While this is generally a good starting point, each home renovation project is unique and you do not want to be stung with additional costs which were not included in the price. In other words, the devil is in the detail. Obtain a Fixed-Price Quotation. The only way to stay in control of your budget is to insist on a detailed, fixed price Quotation from each Builder that you approach to do the work, a Quotation that specifies everything the Builder will take responsibility for. Read the Quotation document carefully. If it isn’t listed, then it’s not likely to be included. Who will pay for internal painting, inspection for hazardous materials (and removal if found), pest inspection, Council damage deposit, Construction Certificate, final inspection fees, etc? Insist that the builder be specific – for example, include window frame colors (non-standard colors are often dearer). Some builders charge a small fee to produce a detailed fixed price Quotation; this is likely to be money well spent given the peace of mind that comes from knowing that your budget cost will not blow out. Prime Cost allowances are typically included in a Quotation for items you will select yourself during construction, such as bathroom hardware. If you select an item more expensive than the allowance, you will be required to pay the balance. If, on the other hand, you select one that is cheaper than the allowance then you should receive a credit for the difference. For a meaningful price comparison between quotations, make sure you include the Prime Cost allowance. Provisional Sums are allowances the Builder has included for works that could not be costed at this time because the scope of the work may not be clear until demolition works are done. It is a “best guess” by the Builder and you will typically be required to pay any amount over the allowance stated (or receive a credit if the actual cost is less than the allowance). If Provisional Sums vary immensely between quotes, ask the Builder why this is the case.

2. Minimise the Problem of Construction Delays & Poor Quality Quality. First-floor home additions are a specialized type of construction, employing different techniques and systems than those used for the new home construction or ground floor extensions.

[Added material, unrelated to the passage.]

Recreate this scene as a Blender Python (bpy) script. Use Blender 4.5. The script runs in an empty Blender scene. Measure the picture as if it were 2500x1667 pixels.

Don’t leave quality to chance. Here are some ideas: • Check your local Department of Fair Trading for the builder’s rating • Find a builder who has won awards for their home addition projects • Speak to past clients or review client testimonials • Ask the Builder what quality control systems they utilize. For example, do they verify the measurements on the plans you provide in order to minimize potential construction problems? Warranties. While warranties against deficient structural work are provided through NSW legislation, having “minor” defects repaired can be a more arduous process, particularly for problems discovered only after you take occupation of the new room(s). Make sure that your builder provides a minor defects warranty for at least 6 months after completion. Construction Time. The maximum time to build should be written into the building contract. As a guide, expect a $300,000 addition to taking up to 5 months to complete. If the contract duration is longer, you may be in for some unwelcome delays…

3. Address Construction Issues Before They Begin Construction Supervisor. You will likely be allocated a Construction Supervisor who will oversee the trade contractors working on your project.

The Supervisor’s role is to ensure that construction times and quality are achieved and that any concerns you may have during construction are heeded. Obtain a commitment that the Supervisor will attend your site on a daily basis during construction and will keep you fully informed on progress. Emergency Contact Numbers. Make sure that the Builder has a 24/7 contact number in case of emergency during construction, such as storm damage. You should also be given backup contact numbers in case you are unable to reach your Construction Supervisor. Protecting Your Belongings. Your roof area and parts of the ground floor will become a construction site. Most builders will not insure against damage to your home contents so it is advisable to remove fragile items such as chandeliers or antiques to avoid the risk of damage. You should also check with the builder as to the precautions to be taken to maintain property security.